AVAILABLE DATA:
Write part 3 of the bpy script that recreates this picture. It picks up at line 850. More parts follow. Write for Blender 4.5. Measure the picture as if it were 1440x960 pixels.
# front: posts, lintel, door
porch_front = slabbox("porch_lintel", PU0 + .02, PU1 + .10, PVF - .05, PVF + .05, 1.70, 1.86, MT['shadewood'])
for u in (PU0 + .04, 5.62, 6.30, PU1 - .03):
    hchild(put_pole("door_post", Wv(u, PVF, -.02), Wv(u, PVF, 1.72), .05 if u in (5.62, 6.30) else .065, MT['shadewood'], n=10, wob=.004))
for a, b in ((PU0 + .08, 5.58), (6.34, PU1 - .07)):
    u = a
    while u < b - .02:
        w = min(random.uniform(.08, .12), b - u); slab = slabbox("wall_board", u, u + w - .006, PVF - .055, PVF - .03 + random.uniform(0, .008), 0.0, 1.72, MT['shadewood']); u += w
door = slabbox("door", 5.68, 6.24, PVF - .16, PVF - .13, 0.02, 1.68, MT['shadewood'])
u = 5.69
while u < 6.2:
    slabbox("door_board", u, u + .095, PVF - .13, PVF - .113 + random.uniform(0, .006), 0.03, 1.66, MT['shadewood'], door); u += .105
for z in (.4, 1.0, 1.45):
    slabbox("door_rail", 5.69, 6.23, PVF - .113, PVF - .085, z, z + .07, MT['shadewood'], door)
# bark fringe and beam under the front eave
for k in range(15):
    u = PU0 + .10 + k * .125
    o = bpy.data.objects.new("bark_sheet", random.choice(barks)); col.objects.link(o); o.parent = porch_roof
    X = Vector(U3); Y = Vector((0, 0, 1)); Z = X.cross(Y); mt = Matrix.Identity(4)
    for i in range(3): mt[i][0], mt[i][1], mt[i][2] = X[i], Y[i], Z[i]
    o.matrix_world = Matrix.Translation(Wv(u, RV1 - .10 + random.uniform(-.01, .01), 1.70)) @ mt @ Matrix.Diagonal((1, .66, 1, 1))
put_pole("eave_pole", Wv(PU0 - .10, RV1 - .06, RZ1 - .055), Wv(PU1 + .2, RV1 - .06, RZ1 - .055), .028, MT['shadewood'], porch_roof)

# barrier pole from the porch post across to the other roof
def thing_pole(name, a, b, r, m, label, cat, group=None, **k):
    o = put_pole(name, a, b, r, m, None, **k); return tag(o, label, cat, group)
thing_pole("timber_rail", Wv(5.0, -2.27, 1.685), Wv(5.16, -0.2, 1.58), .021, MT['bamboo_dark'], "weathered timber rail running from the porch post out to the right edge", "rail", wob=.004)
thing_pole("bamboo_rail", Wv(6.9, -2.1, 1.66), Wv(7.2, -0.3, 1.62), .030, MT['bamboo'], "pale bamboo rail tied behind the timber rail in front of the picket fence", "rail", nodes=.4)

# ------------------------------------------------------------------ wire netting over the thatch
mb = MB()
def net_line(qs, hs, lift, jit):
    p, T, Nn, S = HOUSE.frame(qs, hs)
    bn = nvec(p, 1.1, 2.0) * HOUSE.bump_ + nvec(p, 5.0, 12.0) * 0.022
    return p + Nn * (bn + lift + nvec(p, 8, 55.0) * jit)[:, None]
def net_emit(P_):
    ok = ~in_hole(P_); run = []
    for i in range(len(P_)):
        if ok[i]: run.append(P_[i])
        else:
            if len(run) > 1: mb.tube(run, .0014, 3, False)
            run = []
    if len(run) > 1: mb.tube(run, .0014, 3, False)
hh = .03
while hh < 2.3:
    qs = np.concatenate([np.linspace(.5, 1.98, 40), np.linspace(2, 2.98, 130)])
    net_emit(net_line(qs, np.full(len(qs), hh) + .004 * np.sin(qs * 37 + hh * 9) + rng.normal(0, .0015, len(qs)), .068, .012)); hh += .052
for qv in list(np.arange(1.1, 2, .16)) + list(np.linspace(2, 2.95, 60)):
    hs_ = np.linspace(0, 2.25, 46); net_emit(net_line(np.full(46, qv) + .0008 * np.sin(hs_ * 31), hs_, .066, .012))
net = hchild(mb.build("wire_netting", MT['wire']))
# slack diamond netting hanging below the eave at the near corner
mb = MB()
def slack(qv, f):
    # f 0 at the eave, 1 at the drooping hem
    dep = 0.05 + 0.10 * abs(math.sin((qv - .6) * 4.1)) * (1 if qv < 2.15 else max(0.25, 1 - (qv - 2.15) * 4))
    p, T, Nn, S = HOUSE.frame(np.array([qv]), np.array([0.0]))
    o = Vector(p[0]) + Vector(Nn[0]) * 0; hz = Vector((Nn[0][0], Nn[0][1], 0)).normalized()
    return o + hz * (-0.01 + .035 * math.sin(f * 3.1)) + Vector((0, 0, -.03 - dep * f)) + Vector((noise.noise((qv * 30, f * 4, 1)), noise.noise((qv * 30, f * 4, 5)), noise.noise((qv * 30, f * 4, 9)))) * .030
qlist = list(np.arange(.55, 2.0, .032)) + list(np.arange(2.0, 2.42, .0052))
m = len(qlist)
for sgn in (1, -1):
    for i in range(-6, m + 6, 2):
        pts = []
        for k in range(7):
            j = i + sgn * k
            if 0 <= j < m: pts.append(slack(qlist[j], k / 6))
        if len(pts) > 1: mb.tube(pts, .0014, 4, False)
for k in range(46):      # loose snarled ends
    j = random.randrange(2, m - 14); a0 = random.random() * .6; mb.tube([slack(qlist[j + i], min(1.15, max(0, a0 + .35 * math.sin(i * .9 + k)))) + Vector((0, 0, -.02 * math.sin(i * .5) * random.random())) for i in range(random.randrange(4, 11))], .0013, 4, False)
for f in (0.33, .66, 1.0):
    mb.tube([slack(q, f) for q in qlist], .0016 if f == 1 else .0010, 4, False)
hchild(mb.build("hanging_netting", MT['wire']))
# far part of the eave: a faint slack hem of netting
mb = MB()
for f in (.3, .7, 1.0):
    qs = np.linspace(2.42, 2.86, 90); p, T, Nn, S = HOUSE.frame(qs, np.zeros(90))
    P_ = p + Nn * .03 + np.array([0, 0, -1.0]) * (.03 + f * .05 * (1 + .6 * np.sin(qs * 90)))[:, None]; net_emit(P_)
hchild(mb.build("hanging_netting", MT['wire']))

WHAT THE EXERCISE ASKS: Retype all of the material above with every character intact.

WRITTEN ANSWER:
Write part 3 of the bpy script that recreates this picture. It picks up at line 850. More parts follow. Write for Blender 4.5. Measure the picture as if it were 1440x960 pixels.
# front: posts, lintel, door
porch_front = slabbox("porch_lintel", PU0 + .02, PU1 + .10, PVF - .05, PVF + .05, 1.70, 1.86, MT['shadewood'])
for u in (PU0 + .04, 5.62, 6.30, PU1 - .03):
    hchild(put_pole("door_post", Wv(u, PVF, -.02), Wv(u, PVF, 1.72), .05 if u in (5.62, 6.30) else .065, MT['shadewood'], n=10, wob=.004))
for a, b in ((PU0 + .08, 5.58), (6.34, PU1 - .07)):
    u = a
    while u < b - .02:
        w = min(random.uniform(.08, .12), b - u); slab = slabbox("wall_board", u, u + w - .006, PVF - .055, PVF - .03 + random.uniform(0, .008), 0.0, 1.72, MT['shadewood']); u += w
door = slabbox("door", 5.68, 6.24, PVF - .16, PVF - .13, 0.02, 1.68, MT['shadewood'])
u = 5.69
while u < 6.2:
    slabbox("door_board", u, u + .095, PVF - .13, PVF - .113 + random.uniform(0, .006), 0.03, 1.66, MT['shadewood'], door); u += .105
for z in (.4, 1.0, 1.45):
    slabbox("door_rail", 5.69, 6.23, PVF - .113, PVF - .085, z, z + .07, MT['shadewood'], door)
# bark fringe and beam under the front eave
for k in range(15):
    u = PU0 + .10 + k * .125
    o = bpy.data.objects.new("bark_sheet", random.choice(barks)); col.objects.link(o); o.parent = porch_roof
    X = Vector(U3); Y = Vector((0, 0, 1)); Z = X.cross(Y); mt = Matrix.Identity(4)
    for i in range(3): mt[i][0], mt[i][1], mt[i][2] = X[i], Y[i], Z[i]
    o.matrix_world = Matrix.Translation(Wv(u, RV1 - .10 + random.uniform(-.01, .01), 1.70)) @ mt @ Matrix.Diagonal((1, .66, 1, 1))
put_pole("eave_pole", Wv(PU0 - .10, RV1 - .06, RZ1 - .055), Wv(PU1 + .2, RV1 - .06, RZ1 - .055), .028, MT['shadewood'], porch_roof)

# barrier pole from the porch post across to the other roof
def thing_pole(name, a, b, r, m, label, cat, group=None, **k):
    o = put_pole(name, a, b, r, m, None, **k); return tag(o, label, cat, group)
thing_pole("timber_rail", Wv(5.0, -2.27, 1.685), Wv(5.16, -0.2, 1.58), .021, MT['bamboo_dark'], "weathered timber rail running from the porch post out to the right edge", "rail", wob=.004)
thing_pole("bamboo_rail", Wv(6.9, -2.1, 1.66), Wv(7.2, -0.3, 1.62), .030, MT['bamboo'], "pale bamboo rail tied behind the timber rail in front of the picket fence", "rail", nodes=.4)

# ------------------------------------------------------------------ wire netting over the thatch
mb = MB()
def net_line(qs, hs, lift, jit):
    p, T, Nn, S = HOUSE.frame(qs, hs)
    bn = nvec(p, 1.1, 2.0) * HOUSE.bump_ + nvec(p, 5.0, 12.0) * 0.022
    return p + Nn * (bn + lift + nvec(p, 8, 55.0) * jit)[:, None]
def net_emit(P_):
    ok = ~in_hole(P_); run = []
    for i in range(len(P_)):
        if ok[i]: run.append(P_[i])
        else:
            if len(run) > 1: mb.tube(run, .0014, 3, False)
            run = []
    if len(run) > 1: mb.tube(run, .0014, 3, False)
hh = .03
while hh < 2.3:
    qs = np.concatenate([np.linspace(.5, 1.98, 40), np.linspace(2, 2.98, 130)])
    net_emit(net_line(qs, np.full(len(qs), hh) + .004 * np.sin(qs * 37 + hh * 9) + rng.normal(0, .0015, len(qs)), .068, .012)); hh += .052
for qv in list(np.arange(1.1, 2, .16)) + list(np.linspace(2, 2.95, 60)):
    hs_ = np.linspace(0, 2.25, 46); net_emit(net_line(np.full(46, qv) + .0008 * np.sin(hs_ * 31), hs_, .066, .012))
net = hchild(mb.build("wire_netting", MT['wire']))
# slack diamond netting hanging below the eave at the near corner
mb = MB()
def slack(qv, f):
    # f 0 at the eave, 1 at the drooping hem
    dep = 0.05 + 0.10 * abs(math.sin((qv - .6) * 4.1)) * (1 if qv < 2.15 else max(0.25, 1 - (qv - 2.15) * 4))
    p, T, Nn, S = HOUSE.frame(np.array([qv]), np.array([0.0]))
    o = Vector(p[0]) + Vector(Nn[0]) * 0; hz = Vector((Nn[0][0], Nn[0][1], 0)).normalized()
    return o + hz * (-0.01 + .035 * math.sin(f * 3.1)) + Vector((0, 0, -.03 - dep * f)) + Vector((noise.noise((qv * 30, f * 4, 1)), noise.noise((qv * 30, f * 4, 5)), noise.noise((qv * 30, f * 4, 9)))) * .030
qlist = list(np.arange(.55, 2.0, .032)) + list(np.arange(2.0, 2.42, .0052))
m = len(qlist)
for sgn in (1, -1):
    for i in range(-6, m + 6, 2):
        pts = []
        for k in range(7):
            j = i + sgn * k
            if 0 <= j < m: pts.append(slack(qlist[j], k / 6))
        if len(pts) > 1: mb.tube(pts, .0014, 4, False)
for k in range(46):      # loose snarled ends
    j = random.randrange(2, m - 14); a0 = random.random() * .6; mb.tube([slack(qlist[j + i], min(1.15, max(0, a0 + .35 * math.sin(i * .9 + k)))) + Vector((0, 0, -.02 * math.sin(i * .5) * random.random())) for i in range(random.randrange(4, 11))], .0013, 4, False)
for f in (0.33, .66, 1.0):
    mb.tube([slack(q, f) for q in qlist], .0016 if f == 1 else .0010, 4, False)
hchild(mb.build("hanging_netting", MT['wire']))
# far part of the eave: a faint slack hem of netting
mb = MB()
for f in (.3, .7, 1.0):
    qs = np.linspace(2.42, 2.86, 90); p, T, Nn, S = HOUSE.frame(qs, np.zeros(90))
    P_ = p + Nn * .03 + np.array([0, 0, -1.0]) * (.03 + f * .05 * (1 + .6 * np.sin(qs * 90)))[:, None]; net_emit(P_)
hchild(mb.build("hanging_netting", MT['wire']))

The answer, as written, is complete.